Mas o tema era escrita. E escrita seria. Num papel, numa tela, ou num maravilhoso corpo feito ao milímetro para exigir que as mãos que o tocassem se superassem. A todas as vezes. Como numa arte gráfica, ou cénica. De cada vez...um mundo quase todo novo, ou inteiramente.

Tocar era assim algo que muitos descuravam, mas era essencial. Saber transmitir. O que o cérebro, mais consciente, mais descontrolado lhes diga. Por isso as olhava para as preparar, a cada momento da arte que se lhe apresentasse. Era um desígnio. Uma sabedoria que se ia construindo e crescendo, nunca sozinho. Era a tela, o papel, a cerâmica, uma delícia culinária, um gesto desportivo, um toque de amor num corpo de mulher. Deixando as suas palavras nessa pele, gravadas. Ninguém as apagaria.

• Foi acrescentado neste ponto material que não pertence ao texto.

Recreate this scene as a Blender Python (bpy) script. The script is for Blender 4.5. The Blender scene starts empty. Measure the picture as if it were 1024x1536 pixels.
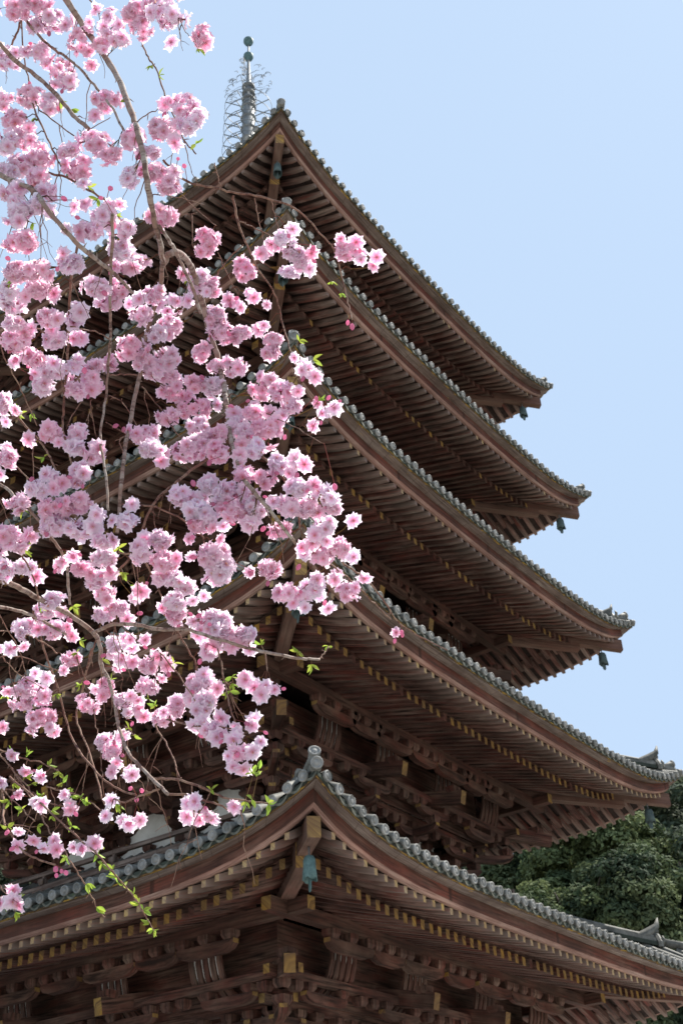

Seria pretensioso ansiar que, como Kipling, cada toque, numa tecla, pela tinta ao tocar no papel, pelo crayon de pastel ao escorregar na tela, pela moldagem sensual da cerâmica, pelas sensações transmitidas a um corpo...contivessem e despertassem essa mesma magia? De sentir e fazer pensar?

Por elas, mãos, se pode transmitir uma mensagem de paz, de amor, de serenidade de apenas...exaltação do melhor de um ser humano, despido de preconceitos, nu para novas criações.